Mass murder was the order in Cuba’s countryside. It was the only way to decimate so many rebels. These country folk went after the Reds with a ferocity that saw Fidel and Che running to their Soviet sugar daddies and tugging their pants in panic. That commie bit about how “a guerrilla swims in the sea which is the people, etc.” fit Cuba’s anti-Fidel and Che rebellion to a T. So in a relocation and concentration campaign that shamed anything the Brits did to the Boers, the gallant Communists ripped hundreds of thousands of Cubans from their ancestral homes and herded them into concentration camps on the opposite side of Cuba. I interview several of these “relocated” families too.
One of these Cuban redneck wives refused to be relocated. After her husband, sons, and a few nephews were murdered by the Gallant Che and his minions, she grabbed a tommy gun herself, rammed in a clip and took to the hills. She became a rebel herself. Cubans know her as La Niña Del Escambray.
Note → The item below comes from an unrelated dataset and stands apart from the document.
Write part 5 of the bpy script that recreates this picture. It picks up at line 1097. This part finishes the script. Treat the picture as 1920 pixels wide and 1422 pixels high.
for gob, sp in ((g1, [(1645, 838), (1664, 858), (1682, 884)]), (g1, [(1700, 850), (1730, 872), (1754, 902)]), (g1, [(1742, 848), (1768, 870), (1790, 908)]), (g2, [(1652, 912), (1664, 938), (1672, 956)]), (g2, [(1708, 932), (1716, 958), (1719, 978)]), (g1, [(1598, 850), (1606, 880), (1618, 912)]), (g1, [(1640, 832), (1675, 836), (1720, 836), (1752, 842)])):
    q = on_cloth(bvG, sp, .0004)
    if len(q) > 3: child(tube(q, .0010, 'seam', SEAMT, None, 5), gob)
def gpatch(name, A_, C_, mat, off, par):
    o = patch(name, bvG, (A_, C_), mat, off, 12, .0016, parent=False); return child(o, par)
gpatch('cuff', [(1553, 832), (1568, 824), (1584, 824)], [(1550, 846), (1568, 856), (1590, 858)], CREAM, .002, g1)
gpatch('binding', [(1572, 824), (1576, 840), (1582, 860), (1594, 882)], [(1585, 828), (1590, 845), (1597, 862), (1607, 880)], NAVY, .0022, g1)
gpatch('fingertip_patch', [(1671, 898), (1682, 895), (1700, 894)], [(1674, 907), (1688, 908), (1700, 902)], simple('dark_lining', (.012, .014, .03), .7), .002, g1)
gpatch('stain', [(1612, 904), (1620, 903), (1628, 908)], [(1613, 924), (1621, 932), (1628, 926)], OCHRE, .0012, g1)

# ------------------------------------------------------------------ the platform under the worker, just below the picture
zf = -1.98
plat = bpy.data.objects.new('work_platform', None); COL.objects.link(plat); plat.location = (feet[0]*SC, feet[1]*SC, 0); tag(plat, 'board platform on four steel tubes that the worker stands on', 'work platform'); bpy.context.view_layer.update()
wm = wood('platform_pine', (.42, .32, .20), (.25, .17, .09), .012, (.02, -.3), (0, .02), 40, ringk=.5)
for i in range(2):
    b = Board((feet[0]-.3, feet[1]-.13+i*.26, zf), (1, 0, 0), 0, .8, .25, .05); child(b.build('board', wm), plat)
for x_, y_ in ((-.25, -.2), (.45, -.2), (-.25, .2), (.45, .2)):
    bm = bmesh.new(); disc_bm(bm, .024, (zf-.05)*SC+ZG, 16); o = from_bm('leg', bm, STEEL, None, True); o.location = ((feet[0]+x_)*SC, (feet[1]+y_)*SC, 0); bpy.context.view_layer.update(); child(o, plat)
For a year she ran rings around the Communist armies sweeping the hills in her pursuit. Finally she ran out of ammo and supplies and the reds rounded her up. Amazingly, she wasn’t executed (Che must have taken that day off.) For years La Niña suffered horribly in Castro’s dungeons, but she lives in Miami today. Seems to me her tragic story makes ideal fodder for Oprah, for all those women’s magazines, for all those butch professorettes of “Women’s Studies,” for a Susan Sarandon or Sandra Bullock role..
Think about it: here’s that favored theme for Hollywood producers – “the feisty woman.” Well, they don’t come much feistier than Zoila Aguila, her real name. Had she been fighting, say, Somoza or Pinochet, you can bet your last penny Hollywood and New York would be ALL OVER her story. Instead she fought the Left’s most picturesque poster boys. So, naturally, nobody’s heard of her.